EXERCISE AIM:
Please quote exactly the opening lines of the data, from the first line to the one where "p = SW(S(13.8,18.7,-5.4));" appears.

SOURCE EXCERPT:
※
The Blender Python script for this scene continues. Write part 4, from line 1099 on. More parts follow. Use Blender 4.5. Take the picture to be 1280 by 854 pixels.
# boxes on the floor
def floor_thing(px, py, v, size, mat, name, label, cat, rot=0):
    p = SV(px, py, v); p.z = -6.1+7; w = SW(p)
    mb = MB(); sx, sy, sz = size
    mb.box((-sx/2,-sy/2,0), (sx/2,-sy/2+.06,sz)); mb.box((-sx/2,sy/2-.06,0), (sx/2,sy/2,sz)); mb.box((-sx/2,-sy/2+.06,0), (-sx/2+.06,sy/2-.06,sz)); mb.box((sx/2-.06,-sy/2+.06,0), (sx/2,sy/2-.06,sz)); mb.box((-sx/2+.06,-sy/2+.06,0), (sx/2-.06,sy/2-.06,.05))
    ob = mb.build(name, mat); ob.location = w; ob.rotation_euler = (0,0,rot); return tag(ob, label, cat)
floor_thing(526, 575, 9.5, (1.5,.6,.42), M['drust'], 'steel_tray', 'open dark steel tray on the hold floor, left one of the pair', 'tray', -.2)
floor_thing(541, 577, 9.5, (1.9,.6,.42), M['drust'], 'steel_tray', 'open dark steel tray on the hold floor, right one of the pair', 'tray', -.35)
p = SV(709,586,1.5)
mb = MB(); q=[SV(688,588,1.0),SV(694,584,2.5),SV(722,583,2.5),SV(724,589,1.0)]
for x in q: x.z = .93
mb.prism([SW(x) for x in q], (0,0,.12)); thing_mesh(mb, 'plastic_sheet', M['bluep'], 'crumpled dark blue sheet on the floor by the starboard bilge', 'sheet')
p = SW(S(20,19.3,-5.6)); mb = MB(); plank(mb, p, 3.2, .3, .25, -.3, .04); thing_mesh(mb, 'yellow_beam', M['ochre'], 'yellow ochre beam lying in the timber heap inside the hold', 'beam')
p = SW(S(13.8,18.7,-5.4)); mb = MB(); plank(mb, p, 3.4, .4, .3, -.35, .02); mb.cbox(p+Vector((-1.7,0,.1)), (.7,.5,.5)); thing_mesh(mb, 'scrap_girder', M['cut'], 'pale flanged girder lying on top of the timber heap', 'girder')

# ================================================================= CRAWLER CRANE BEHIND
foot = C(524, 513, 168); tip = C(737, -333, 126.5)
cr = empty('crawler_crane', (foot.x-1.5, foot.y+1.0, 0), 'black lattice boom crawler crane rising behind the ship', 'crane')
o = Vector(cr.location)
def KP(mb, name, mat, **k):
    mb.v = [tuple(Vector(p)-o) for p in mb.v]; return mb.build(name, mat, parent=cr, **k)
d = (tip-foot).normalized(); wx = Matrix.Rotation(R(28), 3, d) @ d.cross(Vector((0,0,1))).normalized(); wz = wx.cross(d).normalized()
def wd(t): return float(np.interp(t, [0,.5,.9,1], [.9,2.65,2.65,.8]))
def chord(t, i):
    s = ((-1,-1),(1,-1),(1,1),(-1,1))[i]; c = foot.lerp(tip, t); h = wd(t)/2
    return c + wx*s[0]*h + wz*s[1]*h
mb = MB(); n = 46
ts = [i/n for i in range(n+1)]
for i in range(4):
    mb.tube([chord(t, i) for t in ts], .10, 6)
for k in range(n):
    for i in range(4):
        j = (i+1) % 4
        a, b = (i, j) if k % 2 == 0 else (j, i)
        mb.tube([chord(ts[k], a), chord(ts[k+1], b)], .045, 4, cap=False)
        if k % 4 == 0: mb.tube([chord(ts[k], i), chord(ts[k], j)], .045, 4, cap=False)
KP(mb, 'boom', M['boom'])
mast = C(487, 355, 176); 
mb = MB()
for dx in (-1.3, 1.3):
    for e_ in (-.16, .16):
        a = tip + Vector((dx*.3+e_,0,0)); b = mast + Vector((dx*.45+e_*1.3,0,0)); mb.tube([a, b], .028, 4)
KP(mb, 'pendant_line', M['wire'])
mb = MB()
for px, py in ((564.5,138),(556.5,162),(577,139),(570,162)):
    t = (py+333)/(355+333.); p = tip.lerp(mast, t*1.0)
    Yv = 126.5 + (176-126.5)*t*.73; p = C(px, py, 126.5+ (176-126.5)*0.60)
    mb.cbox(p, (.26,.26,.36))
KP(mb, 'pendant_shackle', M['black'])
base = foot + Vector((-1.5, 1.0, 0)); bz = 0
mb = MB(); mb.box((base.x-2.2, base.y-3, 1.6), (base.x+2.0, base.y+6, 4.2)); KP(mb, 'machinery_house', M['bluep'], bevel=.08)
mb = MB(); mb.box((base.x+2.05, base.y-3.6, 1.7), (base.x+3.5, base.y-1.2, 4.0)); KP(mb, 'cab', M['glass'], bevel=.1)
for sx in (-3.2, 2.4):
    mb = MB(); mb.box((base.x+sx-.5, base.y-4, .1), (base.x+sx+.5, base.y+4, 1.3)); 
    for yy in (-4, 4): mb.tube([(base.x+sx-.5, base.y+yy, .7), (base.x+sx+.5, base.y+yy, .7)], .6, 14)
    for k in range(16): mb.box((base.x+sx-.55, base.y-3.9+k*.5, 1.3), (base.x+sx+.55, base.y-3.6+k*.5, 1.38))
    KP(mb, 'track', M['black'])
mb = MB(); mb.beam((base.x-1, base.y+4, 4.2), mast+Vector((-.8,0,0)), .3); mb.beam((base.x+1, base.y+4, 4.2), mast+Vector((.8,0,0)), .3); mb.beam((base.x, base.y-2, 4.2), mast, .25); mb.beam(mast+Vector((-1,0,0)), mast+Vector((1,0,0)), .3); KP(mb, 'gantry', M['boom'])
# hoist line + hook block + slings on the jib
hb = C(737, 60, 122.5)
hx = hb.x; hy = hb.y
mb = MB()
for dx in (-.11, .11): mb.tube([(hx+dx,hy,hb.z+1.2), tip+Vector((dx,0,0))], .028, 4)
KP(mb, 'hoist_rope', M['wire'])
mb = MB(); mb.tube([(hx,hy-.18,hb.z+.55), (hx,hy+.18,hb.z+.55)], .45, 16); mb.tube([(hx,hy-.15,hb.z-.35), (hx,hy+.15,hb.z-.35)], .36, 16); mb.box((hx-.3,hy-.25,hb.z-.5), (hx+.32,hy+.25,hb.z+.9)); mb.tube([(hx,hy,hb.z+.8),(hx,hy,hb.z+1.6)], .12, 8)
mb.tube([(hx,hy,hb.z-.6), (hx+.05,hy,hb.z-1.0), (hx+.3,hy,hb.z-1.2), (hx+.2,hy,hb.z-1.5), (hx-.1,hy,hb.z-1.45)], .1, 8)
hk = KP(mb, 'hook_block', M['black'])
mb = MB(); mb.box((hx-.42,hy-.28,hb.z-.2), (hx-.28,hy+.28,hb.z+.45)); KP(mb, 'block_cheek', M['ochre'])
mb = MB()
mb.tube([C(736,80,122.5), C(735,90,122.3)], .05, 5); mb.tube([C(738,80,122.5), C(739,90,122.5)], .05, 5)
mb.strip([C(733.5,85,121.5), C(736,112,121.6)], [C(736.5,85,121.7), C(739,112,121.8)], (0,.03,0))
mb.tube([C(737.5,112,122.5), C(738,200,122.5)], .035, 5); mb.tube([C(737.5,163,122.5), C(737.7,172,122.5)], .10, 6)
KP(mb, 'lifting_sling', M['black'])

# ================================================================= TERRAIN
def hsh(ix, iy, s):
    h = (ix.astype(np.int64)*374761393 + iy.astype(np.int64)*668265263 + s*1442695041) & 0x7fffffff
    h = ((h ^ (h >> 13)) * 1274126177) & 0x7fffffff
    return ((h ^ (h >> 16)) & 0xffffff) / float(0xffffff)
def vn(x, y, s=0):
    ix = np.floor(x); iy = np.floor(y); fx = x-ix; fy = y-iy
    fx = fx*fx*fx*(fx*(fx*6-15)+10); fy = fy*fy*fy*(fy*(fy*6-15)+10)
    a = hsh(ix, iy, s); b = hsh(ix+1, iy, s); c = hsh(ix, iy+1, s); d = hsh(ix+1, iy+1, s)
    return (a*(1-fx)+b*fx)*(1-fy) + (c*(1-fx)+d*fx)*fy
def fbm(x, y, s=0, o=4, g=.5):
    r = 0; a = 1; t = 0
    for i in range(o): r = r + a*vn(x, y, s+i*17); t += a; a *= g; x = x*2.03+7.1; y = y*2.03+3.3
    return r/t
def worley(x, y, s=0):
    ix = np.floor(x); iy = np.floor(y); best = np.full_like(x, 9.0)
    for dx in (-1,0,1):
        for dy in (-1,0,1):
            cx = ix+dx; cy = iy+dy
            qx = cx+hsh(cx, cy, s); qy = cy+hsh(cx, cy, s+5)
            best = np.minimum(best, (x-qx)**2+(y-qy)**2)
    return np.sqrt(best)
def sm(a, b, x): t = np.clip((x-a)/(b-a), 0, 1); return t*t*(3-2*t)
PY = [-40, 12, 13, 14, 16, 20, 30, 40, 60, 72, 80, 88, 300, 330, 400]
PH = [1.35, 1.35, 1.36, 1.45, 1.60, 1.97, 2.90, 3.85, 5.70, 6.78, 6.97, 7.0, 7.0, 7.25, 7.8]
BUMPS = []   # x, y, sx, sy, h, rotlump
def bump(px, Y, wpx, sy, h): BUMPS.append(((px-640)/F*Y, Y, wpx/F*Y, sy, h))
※
FULL RESPONSE:
The Blender Python script for this scene continues. Write part 4, from line 1099 on. More parts follow. Use Blender 4.5. Take the picture to be 1280 by 854 pixels.
# boxes on the floor
def floor_thing(px, py, v, size, mat, name, label, cat, rot=0):
    p = SV(px, py, v); p.z = -6.1+7; w = SW(p)
    mb = MB(); sx, sy, sz = size
    mb.box((-sx/2,-sy/2,0), (sx/2,-sy/2+.06,sz)); mb.box((-sx/2,sy/2-.06,0), (sx/2,sy/2,sz)); mb.box((-sx/2,-sy/2+.06,0), (-sx/2+.06,sy/2-.06,sz)); mb.box((sx/2-.06,-sy/2+.06,0), (sx/2,sy/2-.06,sz)); mb.box((-sx/2+.06,-sy/2+.06,0), (sx/2-.06,sy/2-.06,.05))
    ob = mb.build(name, mat); ob.location = w; ob.rotation_euler = (0,0,rot); return tag(ob, label, cat)
floor_thing(526, 575, 9.5, (1.5,.6,.42), M['drust'], 'steel_tray', 'open dark steel tray on the hold floor, left one of the pair', 'tray', -.2)
floor_thing(541, 577, 9.5, (1.9,.6,.42), M['drust'], 'steel_tray', 'open dark steel tray on the hold floor, right one of the pair', 'tray', -.35)
p = SV(709,586,1.5)
mb = MB(); q=[SV(688,588,1.0),SV(694,584,2.5),SV(722,583,2.5),SV(724,589,1.0)]
for x in q: x.z = .93
mb.prism([SW(x) for x in q], (0,0,.12)); thing_mesh(mb, 'plastic_sheet', M['bluep'], 'crumpled dark blue sheet on the floor by the starboard bilge', 'sheet')
p = SW(S(20,19.3,-5.6)); mb = MB(); plank(mb, p, 3.2, .3, .25, -.3, .04); thing_mesh(mb, 'yellow_beam', M['ochre'], 'yellow ochre beam lying in the timber heap inside the hold', 'beam')
p = SW(S(13.8,18.7,-5.4)); mb = MB(); plank(mb, p, 3.4, .4, .3, -.35, .02); mb.cbox(p+Vector((-1.7,0,.1)), (.7,.5,.5)); thing_mesh(mb, 'scrap_girder', M['cut'], 'pale flanged girder lying on top of the timber heap', 'girder')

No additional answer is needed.